Though I always prefer to find used records in excellent condition, this Beatles record remains one of my absolute favorites. To me, it serves as evidence in the great conversation surrounding physical versus digital music. While it is a mono (rather than technologically superior stereo) recording, its surface long scratched from overuse, "Meet the Beatles" has something that a pristine digital file stored conveniently on my phone could never hope to achieve: a history.

My "Meet the Beatles" has existed and fulfilled its duty for decades before landing in my hands. It is a historical artifact, an actual time capsule, that can still perform its exact function even though it's now outdated. Its value even becomes sentimental when I consider that it was once purchased and played to death by my grandma, in the time when records weren't considered novelty items but were as commonplace as books. Did scribbling on the cover of a Beatles record, in a time when pretty everyone was listening to them, have any sort of magnitude?

The weight of the record in my hands is like the passage of time manifested into 180 grams. This is a perspective that may not come naturally to everyone, but it gives record-collecting an excitement and magic that I find addicting. When I sift through old records in a store and pick one up from 1982, I think: this flimsy piece of grooved plastic has gone through 36 years of life, has given who knows how many people countless hours of musically-induced happiness or sorrow and somehow ended up right in front of me, ready to do it all over again.

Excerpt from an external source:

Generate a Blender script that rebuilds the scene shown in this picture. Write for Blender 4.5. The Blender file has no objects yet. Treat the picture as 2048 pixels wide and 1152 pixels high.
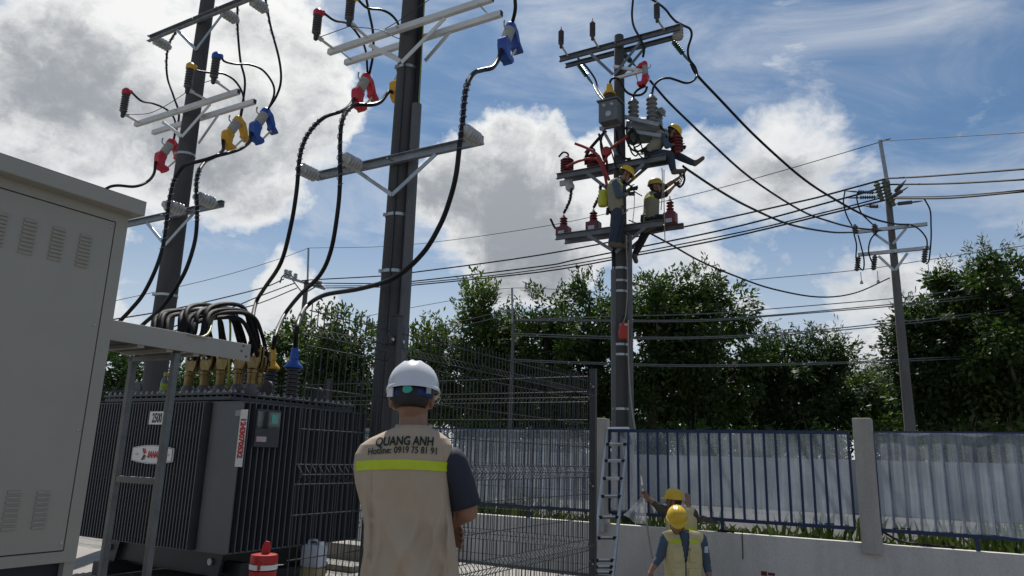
import bpy, bmesh, math, random
import numpy as np
from mathutils import Vector, Matrix, noise
from mathutils.bvhtree import BVHTree
R = random.Random(7)
SC = bpy.context.scene
COL = SC.collection
rad = math.radians

# ---------------------------------------------------------------- camera
CAMH, PITCH, ROLL, F = 1.40, rad(13.1), rad(1.66), 1450.0
fw = Vector((0, math.cos(PITCH), math.sin(PITCH)))
r0 = Vector((1, 0, 0)); u0 = Vector((0, -math.sin(PITCH), math.cos(PITCH)))
CR = r0*math.cos(ROLL) + u0*math.sin(ROLL)
CU = u0*math.cos(ROLL) - r0*math.sin(ROLL)
CO = Vector((0, 0, CAMH))
cd = bpy.data.cameras.new('camera'); cam = bpy.data.objects.new('camera', cd); COL.objects.link(cam)
cd.sensor_width = 36; cd.lens = 36*F/2048; cd.clip_end = 2000; cd.clip_start = 0.05
cam.matrix_world = Matrix(((CR.x, CU.x, -fw.x, 0), (CR.y, CU.y, -fw.y, 0), (CR.z, CU.z, -fw.z, CAMH), (0, 0, 0, 1)))
SC.camera = cam

# ---------------------------------------------------------------- sky, sun, exposure
SUN_EL, SUN_AZ = rad(60), rad(-9)          # azimuth from +Y towards +X
def ray(x, y): return CR*((x-1024)/F) - CU*((y-576)/F) + fw
W = bpy.data.worlds.new('World'); SC.world = W; W.use_nodes = True
def build_sky():
    nt = W.node_tree; N = nt.nodes; L = nt.links; N.clear()
    def nd(t, **k):
        n = N.new(t)
        for a, b in k.items(): setattr(n, a, b)
        return n
    def put(s, v):
        if hasattr(v, 'is_output') or isinstance(v, bpy.types.NodeSocket): L.new(v, s)
        else: s.default_value = v
    def math_(op, a, b=0.0, clamp=False):
        n = nd('ShaderNodeMath', operation=op, use_clamp=clamp); put(n.inputs[0], a); put(n.inputs[1], b); return n.outputs[0]
    def vm(op, a, b):
        n = nd('ShaderNodeVectorMath', operation=op); put(n.inputs[0], a); put(n.inputs[1], b)
        return n.outputs['Value'] if op == 'DOT_PRODUCT' else n.outputs[0]
    def mr(v, a, b, c=0.0, d=1.0, smooth=True):
        n = nd('ShaderNodeMapRange', interpolation_type='SMOOTHSTEP' if smooth else 'LINEAR')
        put(n.inputs[0], v)
        for i, q in enumerate((a, b, c, d)): put(n.inputs[i+1], q)
        return n.outputs[0]
    def noise_(vec, scale, detail=8, rough=.55, dist=0.0):
        n = nd('ShaderNodeTexNoise'); L.new(vec, n.inputs['Vector']); n.inputs['Scale'].default_value = scale
        n.inputs['Detail'].default_value = detail; n.inputs['Roughness'].default_value = rough; n.inputs['Distortion'].default_value = dist
        return n
    def mix(f, a, b):
        n = nd('ShaderNodeMix', data_type='RGBA'); put(n.inputs[0], f)
        put(n.inputs[6], a); put(n.inputs[7], b); return n.outputs[2]
    tc = nd('ShaderNodeTexCoord'); d = tc.outputs['Generated']
    sky = nd('ShaderNodeTexSky', sky_type='NISHITA', sun_disc=False, sun_elevation=SUN_EL, sun_rotation=SUN_AZ,
             altitude=20, air_density=1.0, dust_density=0.6, ozone_density=2.0)
    wn = noise_(d, 5.5, 7, .6)
    wv = vm('MULTIPLY', vm('SUBTRACT', wn.outputs['Color'], (.5, .5, .5)), (.24, .24, .20))
    dw = vm('ADD', d, wv)
    st = vm('MULTIPLY', d, (1, 1, 1.7))
    big = noise_(st, 2.3, 3, .5).outputs['Fac']
    fine = noise_(st, 7.0, 12, .62, .25).outputs['Fac']
    # (px, py, radius px, amount): where the cloud banks and the blue gaps stand in the sky
    BL = [(330, 180, 430, .46), (60, 330, 380, .38), (560, 120, 240, .36), (130, 60, 300, .16), (450, 330, 200, .24),
          (600, 660, 170, .50), (330, 640, 150, .30), (1010, 340, 190, .56), (1130, 410, 200, .34), (950, 440, 180, .30),
          (1750, 640, 210, .34), (1500, 430, 260, .20), (1640, 330, 170, .12), (1960, 270, 200, .24), (1560, 210, 300, .16), (1250, 470, 200, .16),
          (1040, 560, 180, .34), (1930, 560, 200, .22), (1380, 640, 200, .2),
          (850, 130, 200, -.34), (400, 500, 180, -.22), (1130, 160, 170, -.28), (1390, 90, 220, -.30), (770, 330, 110, -.30),
          (1850, 130, 260, -.10), (1500, 330, 90, -.12), (1950, 440, 120, -.18), (720, 560, 130, -.2)]
    tot = None
    for (x, y, r, a) in BL:
        c = ray(x, y).normalized(); c2 = ray(x+r, y).normalized()
        v = mr(vm('DOT_PRODUCT', vm('NORMALIZE', dw, (0, 0, 0)), tuple(c)), c.dot(c2), 1.0, 0.0, a)
        tot = v if tot is None else math_('ADD', tot, v)
    dens = math_('ADD', math_('ADD', math_('MULTIPLY', math_('SUBTRACT', fine, .5), 1.15), math_('MULTIPLY', math_('SUBTRACT', big, .5), .35)), tot)
    # thin streaky cirrus
    rot = nd('ShaderNodeMapping'); L.new(d, rot.inputs[0]); rot.inputs['Rotation'].default_value = (.35, .55, .5); rot.inputs['Scale'].default_value = (1.0, 3.2, 4.2)
    ci = noise_(rot.outputs[0], 2.2, 10, .62, .6).outputs['Fac']
    cirrus = mr(ci, .37, .80, 0.04, .60)
    dz = nd('ShaderNodeSeparateXYZ'); L.new(d, dz.inputs[0])
    haze = mr(dz.outputs[2], .02, .42, .72, 0.0)
    cum = mr(dens, .05, .42)
    alpha = math_('MAXIMUM', cum, math_('MAXIMUM', cirrus, haze))
    tn = math_('ADD', math_('MULTIPLY', math_('SUBTRACT', noise_(st, 3.6, 9, .62, .3).outputs['Fac'], .5), 2.1), math_('MULTIPLY', math_('SUBTRACT', noise_(dw, 11.0, 8, .62).outputs['Fac'], .5), 1.5))
    thick = math_('MULTIPLY', mr(math_('ADD', math_('MULTIPLY', dens, .75), tn), .12, 1.0), mr(dens, .16, .55))
    sdir = Vector((math.sin(SUN_AZ)*math.cos(SUN_EL), math.cos(SUN_AZ)*math.cos(SUN_EL), math.sin(SUN_EL)))
    glow = mr(vm('DOT_PRODUCT', d, tuple(sdir)), .55, 1.0, .0, 1.0)
    bright = mix(glow, (6.9, 7.05, 7.2, 1), (9.3, 9.3, 9.1, 1))
    dark = mix(glow, (2.6, 2.85, 3.2, 1), (4.0, 4.2, 4.45, 1))
    ccol = mix(thick, bright, dark)
    # horizon brightening comes from the atmosphere itself
    skyc = vm('MULTIPLY', sky.outputs[0], SKYMUL)
    out = mix(alpha, skyc, ccol)
    bg = nd('ShaderNodeBackground'); L.new(out, bg.inputs[0]); bg.inputs[1].default_value = 0.1
    o = nd('ShaderNodeOutputWorld'); L.new(bg.outputs[0], o.inputs[0])
SKYMUL = (.42, .60, .70)
build_sky()
W.cycles.sampling_method = 'MANUAL'; W.cycles.sample_map_resolution = 512
sl = bpy.data.lights.new('sun', 'SUN'); so = bpy.data.objects.new('sun', sl); COL.objects.link(so)
sl.energy = 4.6; sl.angle = rad(.6); sl.color = (1, .95, .87)
_sd = Vector((math.sin(SUN_AZ)*math.cos(SUN_EL), math.cos(SUN_AZ)*math.cos(SUN_EL), math.sin(SUN_EL)))
so.rotation_euler = (-_sd).to_track_quat('-Z', 'Y').to_euler()
vs = SC.view_settings; vs.view_transform = 'Standard'; vs.look = 'None'; vs.exposure = 0.12; vs.gamma = 1; vs.use_curve_mapping = False
SC.cycles.max_bounces = 8; SC.cycles.transparent_max_bounces = 24; SC.cycles.use_denoising = True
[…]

In the five years since excitedly unboxing the Crosley, I've upgraded to a new turntable and amassed close to 300 records. My collection is, in a sense, a manifestation of my own growth. Any record that I pick up evokes two memories: one of the music itself, and another of how it entered my life. My plan is to take "Life on Wax" beyond "Meet the Beatles," and to further explore the beauty of record collecting, and I hope you'll come along.